È poi una piacevole scoperta notare come il cast, composto esclusivamente da attori poco noti o non professionisti, sappia reggere con la giusta carica emotiva una pellicola fatta di sguardi e inseguimenti. Rudy Youngblood, l’interprete principale, dimostra di possedere un buon bagaglio di espressioni facciali (nonostante il pubblico femminile si perderà sin dal primo istante nei suoi occhi e nel suo fisico statuario), così come la sua nemesi Raoul Trujillo, spietato, deciso e naturalmente odioso fin dalla sua prima apparizione. L’unica nota negativa va rivolta a Dalia Hernandez, che veste i (pochi) panni della moglie di Zampa di Giaguaro, fin troppo statica e immobile.

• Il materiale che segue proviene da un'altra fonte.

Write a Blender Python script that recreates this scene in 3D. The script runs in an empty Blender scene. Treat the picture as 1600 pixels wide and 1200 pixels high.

Immaginifiche e maniacali le ricostruzioni scenografiche, che nel momento del sacrificio raggiungono vette artistiche davvero impressionanti - nonostante un’esagerata rappresentazione della civiltà, fin troppo finta e stereotipata. Così come i costumi, ricchi di bizzarri quanto stupefacenti accostamenti di colori.
Tacciato di una presunta incongruenza storica, Apocalypto in fondo risulta inattaccabile da questa critica. Chi scrive non ha le conoscenza adeguate per delineare un’esatta ricostruzione attinente alla storia del popolo Maya e ai fatti delineati nella pellicola, ma nell’opera di Mel Gibson sono davvero pochi i momenti in cui si possono tirare in ballo date e precisi momenti relativi al passato. E, sicuramente, in un film di questo tipo, così votato all’azione e alla perdita-ritrovo dell’amore, è davvero sciocco soffermarsi su tali aspetti, mai così inutili per la narrazione.
Del passato registico di Gibson non c’è traccia dello spessore che aveva contraddistinto i suoi due lavori, e difatti Apocalypto è e rimane un film d’avventura, veloce e adrenalinico, con le sue toccanti scene drammatiche e con il giusto carisma tratteggiato dal protagonista. Nient’altro. Ma, in fondo, non è forse questo che si cerca quando si va al cinema?